En octobre 2022, le Grand réseau d’antennes millimétrique/submillimétrique de l’Atacama, au Chili, a mis « un peu moins de sept semaines » à se remettre d’une attaque, selon le directeur de son département informatique, Jorge Ibsen, cité dans l’article de Nature. Le coût ne peut être qu’estimé, mais s’élèverait à « 13 % du coût annuel des opérations, ce qui représente le nombre de jours sur l’année pendant lesquels nous n’avons pas pu remplir notre mission » explique-t-il.
Au Québec, deux laboratoires de l’Université de Sherbrooke ont été victimes d’un rançongiciel en décembre 2023, « limité à quelques actifs informatiques en recherche », déclare le vice-recteur aux ressources humaines et à la transformation numérique. « Nos analyses ont révélé que certains renseignements personnels d’un nombre limité de personnes font partie des données ayant été exfiltrées et celles-ci ont été rendues publiques par l’assaillant.
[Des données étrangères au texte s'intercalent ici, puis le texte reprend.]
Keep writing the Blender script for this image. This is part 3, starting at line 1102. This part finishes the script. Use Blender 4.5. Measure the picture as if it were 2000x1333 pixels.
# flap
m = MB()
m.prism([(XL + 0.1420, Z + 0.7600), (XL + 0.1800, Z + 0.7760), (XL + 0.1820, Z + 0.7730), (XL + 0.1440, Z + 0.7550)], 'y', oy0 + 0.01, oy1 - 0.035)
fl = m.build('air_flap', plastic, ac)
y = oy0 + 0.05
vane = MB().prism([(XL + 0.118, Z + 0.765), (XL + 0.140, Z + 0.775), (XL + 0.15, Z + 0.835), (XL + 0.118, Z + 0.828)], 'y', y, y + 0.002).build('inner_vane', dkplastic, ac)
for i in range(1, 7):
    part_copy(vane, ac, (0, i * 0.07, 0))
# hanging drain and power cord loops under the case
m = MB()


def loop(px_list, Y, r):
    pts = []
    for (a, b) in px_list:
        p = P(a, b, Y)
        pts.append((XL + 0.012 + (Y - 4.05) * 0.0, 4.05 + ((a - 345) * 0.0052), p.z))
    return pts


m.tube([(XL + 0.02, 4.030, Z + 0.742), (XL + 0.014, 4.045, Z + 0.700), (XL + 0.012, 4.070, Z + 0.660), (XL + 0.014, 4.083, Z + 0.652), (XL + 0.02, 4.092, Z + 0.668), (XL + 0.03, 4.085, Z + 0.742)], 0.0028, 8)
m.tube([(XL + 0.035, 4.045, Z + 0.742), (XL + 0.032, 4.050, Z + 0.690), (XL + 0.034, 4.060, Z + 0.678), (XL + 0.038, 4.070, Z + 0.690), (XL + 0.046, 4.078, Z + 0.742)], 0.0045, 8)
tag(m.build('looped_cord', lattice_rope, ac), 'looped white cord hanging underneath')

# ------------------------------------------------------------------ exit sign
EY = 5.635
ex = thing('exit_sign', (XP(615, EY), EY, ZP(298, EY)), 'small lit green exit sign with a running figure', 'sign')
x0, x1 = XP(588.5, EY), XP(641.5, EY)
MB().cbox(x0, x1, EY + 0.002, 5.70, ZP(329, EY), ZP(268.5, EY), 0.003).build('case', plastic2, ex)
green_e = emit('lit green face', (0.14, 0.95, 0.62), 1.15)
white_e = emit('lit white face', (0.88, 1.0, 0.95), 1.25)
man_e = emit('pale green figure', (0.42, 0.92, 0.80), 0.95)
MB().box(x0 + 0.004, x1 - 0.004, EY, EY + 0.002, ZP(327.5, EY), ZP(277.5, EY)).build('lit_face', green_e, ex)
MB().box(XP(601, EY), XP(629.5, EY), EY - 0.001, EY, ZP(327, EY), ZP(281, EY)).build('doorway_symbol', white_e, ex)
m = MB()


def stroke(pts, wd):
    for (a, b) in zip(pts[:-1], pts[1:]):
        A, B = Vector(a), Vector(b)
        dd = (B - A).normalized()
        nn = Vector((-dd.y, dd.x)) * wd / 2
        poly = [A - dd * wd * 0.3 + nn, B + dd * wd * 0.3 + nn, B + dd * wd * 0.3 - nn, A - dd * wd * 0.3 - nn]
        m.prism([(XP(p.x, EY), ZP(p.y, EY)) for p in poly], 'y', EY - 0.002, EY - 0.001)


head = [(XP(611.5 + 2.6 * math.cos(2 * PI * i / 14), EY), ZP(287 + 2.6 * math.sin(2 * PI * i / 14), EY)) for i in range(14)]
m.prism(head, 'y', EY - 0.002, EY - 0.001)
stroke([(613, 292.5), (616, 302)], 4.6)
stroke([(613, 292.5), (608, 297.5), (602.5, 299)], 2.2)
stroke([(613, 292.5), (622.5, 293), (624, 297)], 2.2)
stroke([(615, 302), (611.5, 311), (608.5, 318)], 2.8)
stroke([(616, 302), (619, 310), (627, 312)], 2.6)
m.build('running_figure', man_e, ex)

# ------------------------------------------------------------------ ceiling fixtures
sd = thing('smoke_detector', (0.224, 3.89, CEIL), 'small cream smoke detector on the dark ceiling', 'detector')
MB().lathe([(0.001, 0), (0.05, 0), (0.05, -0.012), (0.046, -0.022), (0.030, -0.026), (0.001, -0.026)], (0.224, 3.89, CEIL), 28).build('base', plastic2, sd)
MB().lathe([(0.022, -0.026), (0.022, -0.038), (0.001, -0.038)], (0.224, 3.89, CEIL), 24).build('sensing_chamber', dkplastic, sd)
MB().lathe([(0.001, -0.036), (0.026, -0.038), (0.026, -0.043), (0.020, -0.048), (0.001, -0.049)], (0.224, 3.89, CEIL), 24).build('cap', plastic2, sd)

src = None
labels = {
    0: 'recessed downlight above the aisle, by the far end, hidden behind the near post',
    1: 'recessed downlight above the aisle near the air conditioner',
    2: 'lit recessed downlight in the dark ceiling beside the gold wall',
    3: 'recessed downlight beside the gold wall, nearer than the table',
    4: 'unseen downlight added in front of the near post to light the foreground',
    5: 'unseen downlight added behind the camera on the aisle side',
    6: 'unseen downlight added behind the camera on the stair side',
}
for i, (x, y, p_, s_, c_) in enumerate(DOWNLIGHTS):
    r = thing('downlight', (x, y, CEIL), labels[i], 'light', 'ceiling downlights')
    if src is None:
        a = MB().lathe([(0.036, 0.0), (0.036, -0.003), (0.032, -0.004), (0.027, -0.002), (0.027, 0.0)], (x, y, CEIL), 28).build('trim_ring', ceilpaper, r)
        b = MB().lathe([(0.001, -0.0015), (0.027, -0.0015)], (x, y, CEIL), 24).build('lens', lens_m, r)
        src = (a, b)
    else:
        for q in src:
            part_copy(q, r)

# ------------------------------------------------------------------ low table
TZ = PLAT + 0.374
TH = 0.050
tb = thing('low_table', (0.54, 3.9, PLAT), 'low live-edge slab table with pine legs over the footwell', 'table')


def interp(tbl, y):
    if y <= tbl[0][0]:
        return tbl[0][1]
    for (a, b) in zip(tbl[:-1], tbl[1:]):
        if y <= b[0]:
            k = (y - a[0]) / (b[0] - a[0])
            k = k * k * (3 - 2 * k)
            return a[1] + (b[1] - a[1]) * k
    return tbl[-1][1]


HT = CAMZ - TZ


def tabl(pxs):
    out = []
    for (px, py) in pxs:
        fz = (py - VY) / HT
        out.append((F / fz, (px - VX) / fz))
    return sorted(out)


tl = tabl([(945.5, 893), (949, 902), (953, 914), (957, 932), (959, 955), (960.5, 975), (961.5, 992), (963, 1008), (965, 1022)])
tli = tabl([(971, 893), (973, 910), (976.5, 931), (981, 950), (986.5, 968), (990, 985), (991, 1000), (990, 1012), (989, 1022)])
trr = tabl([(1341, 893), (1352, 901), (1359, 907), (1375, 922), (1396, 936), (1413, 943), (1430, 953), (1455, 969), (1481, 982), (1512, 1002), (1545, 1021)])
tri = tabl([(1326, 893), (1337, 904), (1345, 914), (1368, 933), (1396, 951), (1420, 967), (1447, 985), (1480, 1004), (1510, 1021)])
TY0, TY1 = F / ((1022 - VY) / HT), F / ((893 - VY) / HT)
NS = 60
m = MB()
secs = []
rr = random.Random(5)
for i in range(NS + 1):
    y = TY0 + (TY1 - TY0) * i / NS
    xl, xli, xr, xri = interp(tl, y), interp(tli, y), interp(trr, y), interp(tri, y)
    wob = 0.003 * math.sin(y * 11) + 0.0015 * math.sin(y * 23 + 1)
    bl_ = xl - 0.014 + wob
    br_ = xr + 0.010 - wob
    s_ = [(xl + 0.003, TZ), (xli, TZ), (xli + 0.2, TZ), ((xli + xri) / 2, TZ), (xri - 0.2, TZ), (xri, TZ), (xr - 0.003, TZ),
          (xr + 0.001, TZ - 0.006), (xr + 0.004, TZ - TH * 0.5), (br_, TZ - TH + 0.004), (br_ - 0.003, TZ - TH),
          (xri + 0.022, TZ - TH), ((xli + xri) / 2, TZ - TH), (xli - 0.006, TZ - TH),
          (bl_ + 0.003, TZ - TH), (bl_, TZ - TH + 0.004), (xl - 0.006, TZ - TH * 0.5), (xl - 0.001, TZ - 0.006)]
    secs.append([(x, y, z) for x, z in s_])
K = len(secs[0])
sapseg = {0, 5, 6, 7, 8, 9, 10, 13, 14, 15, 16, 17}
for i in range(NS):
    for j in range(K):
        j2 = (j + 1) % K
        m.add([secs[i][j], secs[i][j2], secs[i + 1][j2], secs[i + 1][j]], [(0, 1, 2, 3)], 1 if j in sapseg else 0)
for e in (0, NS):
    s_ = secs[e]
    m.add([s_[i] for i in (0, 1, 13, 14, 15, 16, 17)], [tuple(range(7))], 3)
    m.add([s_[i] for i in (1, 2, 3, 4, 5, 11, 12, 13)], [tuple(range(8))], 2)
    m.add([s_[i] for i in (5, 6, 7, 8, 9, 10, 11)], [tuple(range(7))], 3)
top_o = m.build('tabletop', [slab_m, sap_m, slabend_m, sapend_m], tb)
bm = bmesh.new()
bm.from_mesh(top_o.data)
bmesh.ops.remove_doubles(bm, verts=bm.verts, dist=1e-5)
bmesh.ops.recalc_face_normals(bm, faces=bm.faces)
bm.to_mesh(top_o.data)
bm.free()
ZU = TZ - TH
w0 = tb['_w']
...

Les personnes concernées par l’incident ont été notifiées, ainsi que les autorités appropriées. Toutes les activités et les systèmes de l’Université demeurent fonctionnels. »
Au début du mois de mai, certains serveurs du Cégep de Lanaudière ont à leur tour, été victimes d’une cyberattaque, forçant l’école à fermer ses portes pendant une semaine. À la mi-mai, c’était au tour du Collège Ahuntsic.